Publié le 30/11/2017

Victor MAGNANI, interviewé par Pierre Cochez pour La Croix

Victor Magnani, chercheur du programme Afrique de l’Institut français des relations internationales (IFRI), revient sur l’échange entre les étudiants burkinabés et le président français le 29 novembre, pour la première étape de sa tournée africaine.

La Croix : Que pensez-vous sur la forme de la rencontre entre Emmanuel Macron et les étudiants burkinabés, mardi 28 novembre à l’université de Ouagadougou ?

Le président français s’est prêté à un exercice assez libre et qui n’était pas simple. Il a eu à répondre, par exemple, à des questions sur le Franc CFA ou la colonisation. Le choix du Burkina Faso pour cette première étape n’était pas anodin. Il saluait ainsi des mobilisations citoyennes efficaces qui ont défendu la démocratie récemment avec le mouvement du « balai citoyen ». Le choix de parler dans une université pour un message à la jeunesse voulait marquer une rupture. La France ne s’adresse pas forcément aux élites, mais aussi à des jeunes. Ces jeunes ne sont pas forcément des privilégiés. Ils peuvent avoir accès à l’université, mais pas nécessairement à un emploi.

Dans son échange avec les étudiants, le président français a mis en avant la dimension générationnelle évidente entre lui et son auditoire. Ni lui, ni les étudiants n’ont vécu l’histoire coloniale de la France. Son parti, la République en marche, n’a pas eu le temps d’avoir des liens étroits avec des dirigeants africains, comme cela avait été le cas pour Les Républicains ou le Parti Socialiste.

Est-ce qu’Emmanuel Macron est en phase avec la jeunesse africaine ?

Il peut être une sorte de modèle pour la jeunesse africaine. Pendant longtemps, la réussite sociale passait par un emploi public. Ce n’est plus le cas, à l’heure des ajustements budgétaires voulus par les bailleurs internationaux. Les nouveaux modèles pour la jeunesse passent par le privé, les start-up, les opérateurs de téléphonie, les sportifs ou encore les religieux. Être pasteur, par exemple, peut devenir un moyen d’ascension sociale.

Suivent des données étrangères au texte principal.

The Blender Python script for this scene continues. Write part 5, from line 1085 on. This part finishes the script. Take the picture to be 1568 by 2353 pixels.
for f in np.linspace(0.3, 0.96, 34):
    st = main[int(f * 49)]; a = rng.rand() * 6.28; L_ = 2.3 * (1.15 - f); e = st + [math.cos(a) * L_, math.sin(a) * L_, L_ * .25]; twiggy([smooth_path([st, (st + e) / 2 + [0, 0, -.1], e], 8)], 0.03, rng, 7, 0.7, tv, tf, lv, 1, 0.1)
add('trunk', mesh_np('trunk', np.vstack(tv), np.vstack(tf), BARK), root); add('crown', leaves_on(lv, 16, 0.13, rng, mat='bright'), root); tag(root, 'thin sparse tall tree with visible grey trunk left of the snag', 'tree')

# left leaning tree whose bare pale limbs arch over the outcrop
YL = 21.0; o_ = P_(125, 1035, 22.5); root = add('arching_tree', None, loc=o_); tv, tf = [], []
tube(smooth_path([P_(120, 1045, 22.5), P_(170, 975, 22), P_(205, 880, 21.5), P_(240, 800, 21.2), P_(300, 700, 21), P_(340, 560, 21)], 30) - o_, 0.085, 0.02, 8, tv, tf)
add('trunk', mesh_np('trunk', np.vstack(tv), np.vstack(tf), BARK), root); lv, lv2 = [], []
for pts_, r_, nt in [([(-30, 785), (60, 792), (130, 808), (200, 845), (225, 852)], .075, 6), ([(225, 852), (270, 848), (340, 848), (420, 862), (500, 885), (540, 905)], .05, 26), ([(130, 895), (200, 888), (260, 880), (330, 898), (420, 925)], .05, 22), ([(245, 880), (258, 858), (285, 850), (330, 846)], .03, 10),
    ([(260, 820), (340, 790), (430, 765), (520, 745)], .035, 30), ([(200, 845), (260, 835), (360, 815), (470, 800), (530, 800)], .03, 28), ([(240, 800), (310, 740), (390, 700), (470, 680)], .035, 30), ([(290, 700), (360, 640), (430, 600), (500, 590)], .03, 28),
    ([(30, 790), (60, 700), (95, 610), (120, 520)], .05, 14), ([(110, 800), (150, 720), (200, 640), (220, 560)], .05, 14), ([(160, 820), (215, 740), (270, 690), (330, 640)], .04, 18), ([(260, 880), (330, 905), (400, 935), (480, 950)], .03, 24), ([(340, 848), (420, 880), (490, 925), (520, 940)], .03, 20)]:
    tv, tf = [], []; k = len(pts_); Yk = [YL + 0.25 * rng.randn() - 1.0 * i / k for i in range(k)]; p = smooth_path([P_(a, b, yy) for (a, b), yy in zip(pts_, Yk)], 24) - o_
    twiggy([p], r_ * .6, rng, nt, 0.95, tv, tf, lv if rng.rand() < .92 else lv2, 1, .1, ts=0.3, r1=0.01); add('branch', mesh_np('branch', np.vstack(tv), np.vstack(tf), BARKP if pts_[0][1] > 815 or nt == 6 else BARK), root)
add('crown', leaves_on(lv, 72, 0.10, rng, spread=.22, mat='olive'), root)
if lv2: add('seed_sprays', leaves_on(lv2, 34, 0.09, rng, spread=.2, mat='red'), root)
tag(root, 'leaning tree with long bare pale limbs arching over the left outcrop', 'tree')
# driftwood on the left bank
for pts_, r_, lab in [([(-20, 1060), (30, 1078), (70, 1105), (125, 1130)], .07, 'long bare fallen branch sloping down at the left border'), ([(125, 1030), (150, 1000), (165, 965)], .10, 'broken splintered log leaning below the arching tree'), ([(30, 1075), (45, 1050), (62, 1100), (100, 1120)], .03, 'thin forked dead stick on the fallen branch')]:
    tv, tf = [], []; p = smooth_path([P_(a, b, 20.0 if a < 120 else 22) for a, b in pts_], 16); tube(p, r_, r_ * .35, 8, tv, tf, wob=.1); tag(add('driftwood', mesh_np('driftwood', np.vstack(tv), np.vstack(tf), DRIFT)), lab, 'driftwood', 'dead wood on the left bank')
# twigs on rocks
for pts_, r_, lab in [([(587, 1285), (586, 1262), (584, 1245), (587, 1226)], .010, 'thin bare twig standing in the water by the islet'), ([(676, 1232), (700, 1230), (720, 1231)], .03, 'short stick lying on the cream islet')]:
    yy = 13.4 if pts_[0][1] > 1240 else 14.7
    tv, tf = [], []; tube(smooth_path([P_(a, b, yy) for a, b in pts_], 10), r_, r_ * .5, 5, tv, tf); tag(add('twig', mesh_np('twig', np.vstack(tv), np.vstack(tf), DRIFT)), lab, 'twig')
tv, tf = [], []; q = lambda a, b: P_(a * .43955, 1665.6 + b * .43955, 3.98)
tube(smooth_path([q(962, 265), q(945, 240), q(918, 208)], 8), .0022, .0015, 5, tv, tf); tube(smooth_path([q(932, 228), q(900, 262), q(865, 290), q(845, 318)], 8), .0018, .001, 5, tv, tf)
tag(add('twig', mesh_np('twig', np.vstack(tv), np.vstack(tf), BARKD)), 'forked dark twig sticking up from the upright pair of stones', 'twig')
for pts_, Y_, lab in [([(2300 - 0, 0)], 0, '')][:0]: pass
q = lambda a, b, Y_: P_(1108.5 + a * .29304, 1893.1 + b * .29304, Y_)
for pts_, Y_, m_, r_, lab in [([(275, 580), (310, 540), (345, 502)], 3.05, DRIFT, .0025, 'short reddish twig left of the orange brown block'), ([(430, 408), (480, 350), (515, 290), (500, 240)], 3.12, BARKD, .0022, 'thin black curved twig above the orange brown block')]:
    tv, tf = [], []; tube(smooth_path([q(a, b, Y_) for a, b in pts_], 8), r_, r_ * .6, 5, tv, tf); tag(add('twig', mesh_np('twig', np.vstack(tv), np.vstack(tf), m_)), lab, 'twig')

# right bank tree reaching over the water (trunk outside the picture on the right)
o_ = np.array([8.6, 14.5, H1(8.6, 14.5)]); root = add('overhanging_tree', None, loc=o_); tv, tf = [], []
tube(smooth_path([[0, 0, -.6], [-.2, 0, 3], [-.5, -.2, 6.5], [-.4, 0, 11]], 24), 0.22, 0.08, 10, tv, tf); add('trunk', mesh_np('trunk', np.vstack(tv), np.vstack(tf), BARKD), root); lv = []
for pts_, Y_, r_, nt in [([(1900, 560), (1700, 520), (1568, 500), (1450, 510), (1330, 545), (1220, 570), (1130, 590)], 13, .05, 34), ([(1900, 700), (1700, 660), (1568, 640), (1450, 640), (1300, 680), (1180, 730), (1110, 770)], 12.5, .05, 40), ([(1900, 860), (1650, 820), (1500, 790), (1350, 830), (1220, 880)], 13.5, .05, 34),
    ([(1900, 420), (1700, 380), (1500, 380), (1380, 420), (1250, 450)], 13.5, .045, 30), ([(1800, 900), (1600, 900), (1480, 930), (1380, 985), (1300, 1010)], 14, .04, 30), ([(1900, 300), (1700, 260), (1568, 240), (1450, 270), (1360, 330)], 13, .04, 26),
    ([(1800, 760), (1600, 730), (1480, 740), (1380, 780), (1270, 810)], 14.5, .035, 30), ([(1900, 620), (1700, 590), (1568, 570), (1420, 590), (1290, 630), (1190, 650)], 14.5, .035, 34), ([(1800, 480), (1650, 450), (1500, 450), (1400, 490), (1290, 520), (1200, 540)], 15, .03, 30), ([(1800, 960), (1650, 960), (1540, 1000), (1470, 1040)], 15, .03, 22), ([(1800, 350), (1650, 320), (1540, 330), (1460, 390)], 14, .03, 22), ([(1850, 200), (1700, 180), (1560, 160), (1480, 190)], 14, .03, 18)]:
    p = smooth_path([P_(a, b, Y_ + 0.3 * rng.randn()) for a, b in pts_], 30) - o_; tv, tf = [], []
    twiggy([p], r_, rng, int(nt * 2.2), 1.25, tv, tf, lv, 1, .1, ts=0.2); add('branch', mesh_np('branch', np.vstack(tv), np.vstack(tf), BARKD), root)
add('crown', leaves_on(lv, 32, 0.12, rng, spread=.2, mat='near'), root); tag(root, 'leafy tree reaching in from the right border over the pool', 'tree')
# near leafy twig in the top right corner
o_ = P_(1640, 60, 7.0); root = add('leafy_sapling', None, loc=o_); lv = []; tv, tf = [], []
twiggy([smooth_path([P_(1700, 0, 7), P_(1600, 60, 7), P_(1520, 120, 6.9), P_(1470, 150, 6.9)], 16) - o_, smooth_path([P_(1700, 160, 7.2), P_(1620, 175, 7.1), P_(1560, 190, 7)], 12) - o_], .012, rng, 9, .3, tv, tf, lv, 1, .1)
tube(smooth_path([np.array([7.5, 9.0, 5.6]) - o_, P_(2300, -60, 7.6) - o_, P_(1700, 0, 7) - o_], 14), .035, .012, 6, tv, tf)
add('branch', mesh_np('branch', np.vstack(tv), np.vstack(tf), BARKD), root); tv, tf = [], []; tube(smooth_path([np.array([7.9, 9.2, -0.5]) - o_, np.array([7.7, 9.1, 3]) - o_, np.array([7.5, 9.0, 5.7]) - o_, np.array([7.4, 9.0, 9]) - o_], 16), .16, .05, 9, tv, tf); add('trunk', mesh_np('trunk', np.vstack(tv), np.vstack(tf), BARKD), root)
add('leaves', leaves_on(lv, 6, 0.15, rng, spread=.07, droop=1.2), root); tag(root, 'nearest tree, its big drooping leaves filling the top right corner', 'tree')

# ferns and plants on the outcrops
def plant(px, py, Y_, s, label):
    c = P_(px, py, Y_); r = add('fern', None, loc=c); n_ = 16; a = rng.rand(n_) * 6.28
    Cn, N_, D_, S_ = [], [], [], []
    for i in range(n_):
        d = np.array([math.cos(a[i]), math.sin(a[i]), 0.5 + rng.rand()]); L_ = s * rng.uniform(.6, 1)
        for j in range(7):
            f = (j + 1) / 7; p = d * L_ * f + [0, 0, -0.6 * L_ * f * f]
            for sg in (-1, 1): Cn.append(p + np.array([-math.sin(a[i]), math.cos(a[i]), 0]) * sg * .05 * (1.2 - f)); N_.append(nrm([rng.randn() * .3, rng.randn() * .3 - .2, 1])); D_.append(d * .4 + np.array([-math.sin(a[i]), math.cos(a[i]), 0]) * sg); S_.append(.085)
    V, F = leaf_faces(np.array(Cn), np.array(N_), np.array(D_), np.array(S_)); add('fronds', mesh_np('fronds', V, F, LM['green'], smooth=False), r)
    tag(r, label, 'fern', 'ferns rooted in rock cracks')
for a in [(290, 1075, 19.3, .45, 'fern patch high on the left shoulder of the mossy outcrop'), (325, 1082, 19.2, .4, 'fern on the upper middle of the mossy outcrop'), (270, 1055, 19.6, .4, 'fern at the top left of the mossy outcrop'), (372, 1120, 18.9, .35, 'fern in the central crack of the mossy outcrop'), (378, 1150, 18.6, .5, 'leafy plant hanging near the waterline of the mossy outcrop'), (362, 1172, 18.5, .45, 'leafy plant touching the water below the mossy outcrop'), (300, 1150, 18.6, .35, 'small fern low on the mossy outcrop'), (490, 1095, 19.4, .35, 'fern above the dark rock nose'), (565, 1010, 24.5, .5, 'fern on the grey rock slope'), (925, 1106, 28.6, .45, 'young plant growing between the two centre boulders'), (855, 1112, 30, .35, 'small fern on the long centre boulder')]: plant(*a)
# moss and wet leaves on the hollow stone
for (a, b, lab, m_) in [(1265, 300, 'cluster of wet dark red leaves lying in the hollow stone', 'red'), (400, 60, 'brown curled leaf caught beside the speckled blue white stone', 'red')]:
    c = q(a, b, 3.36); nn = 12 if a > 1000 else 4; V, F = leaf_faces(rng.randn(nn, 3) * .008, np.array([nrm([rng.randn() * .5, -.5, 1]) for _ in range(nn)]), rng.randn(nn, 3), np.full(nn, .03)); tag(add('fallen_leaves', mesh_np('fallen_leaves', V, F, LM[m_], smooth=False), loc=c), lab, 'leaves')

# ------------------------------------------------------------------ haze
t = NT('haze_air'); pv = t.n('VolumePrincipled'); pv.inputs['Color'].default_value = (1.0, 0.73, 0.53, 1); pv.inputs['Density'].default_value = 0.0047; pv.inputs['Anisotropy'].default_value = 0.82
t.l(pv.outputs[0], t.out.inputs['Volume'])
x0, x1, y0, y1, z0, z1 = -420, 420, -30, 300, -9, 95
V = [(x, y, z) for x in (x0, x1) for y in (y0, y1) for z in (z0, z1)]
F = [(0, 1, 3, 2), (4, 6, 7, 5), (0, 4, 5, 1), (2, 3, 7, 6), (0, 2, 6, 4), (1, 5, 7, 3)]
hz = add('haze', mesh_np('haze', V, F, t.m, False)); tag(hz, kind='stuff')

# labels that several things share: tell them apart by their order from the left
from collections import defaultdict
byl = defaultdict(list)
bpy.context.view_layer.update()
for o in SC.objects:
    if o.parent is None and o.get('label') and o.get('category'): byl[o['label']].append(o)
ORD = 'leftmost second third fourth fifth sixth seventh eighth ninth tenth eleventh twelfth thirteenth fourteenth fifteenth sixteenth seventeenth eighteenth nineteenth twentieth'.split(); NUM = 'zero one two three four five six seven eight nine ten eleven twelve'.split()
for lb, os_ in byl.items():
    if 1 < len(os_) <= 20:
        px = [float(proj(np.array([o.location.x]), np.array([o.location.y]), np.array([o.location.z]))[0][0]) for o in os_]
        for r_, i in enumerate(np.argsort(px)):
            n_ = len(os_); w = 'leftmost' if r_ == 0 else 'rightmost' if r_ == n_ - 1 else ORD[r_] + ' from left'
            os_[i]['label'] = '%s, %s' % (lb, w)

Ceci dit, le président français n’a pas fait d’annonces majeures. Il a réaffirmé l’importance des liens économiques et peu parlé de la présence militaire française. L’angle mort de ses prises de parole me paraît être la démocratie. Il aurait pu insister davantage sur la puissance de la rue, la force des mobilisations collectives pour réclamer plus de démocratie.

A-t-il un discours neuf sur les migrants africains ?

Le président Macron a abordé le problème des migrants lors du sommet entre l’Union Européenne et l’Union Africaine. Le fait de vouloir déplacer les frontières de l’Union Européenne au-delà de la Méditerranée est sujet à discussions. D’une manière générale, les dirigeants européens envisagent la question migratoire d’un point de vue sécuritaire et non sous l’angle des droits de l’Homme.

Emmanuel Macron est peu loquace sur la condition des migrants, dans leurs traversées de la Méditerranée comme dans leur détention en Libye. Les dirigeants africains s’expriment eux-mêmes très peu pour les défendre. Ces dirigeants ne sont pas capables de se mobiliser sur les questions migratoires.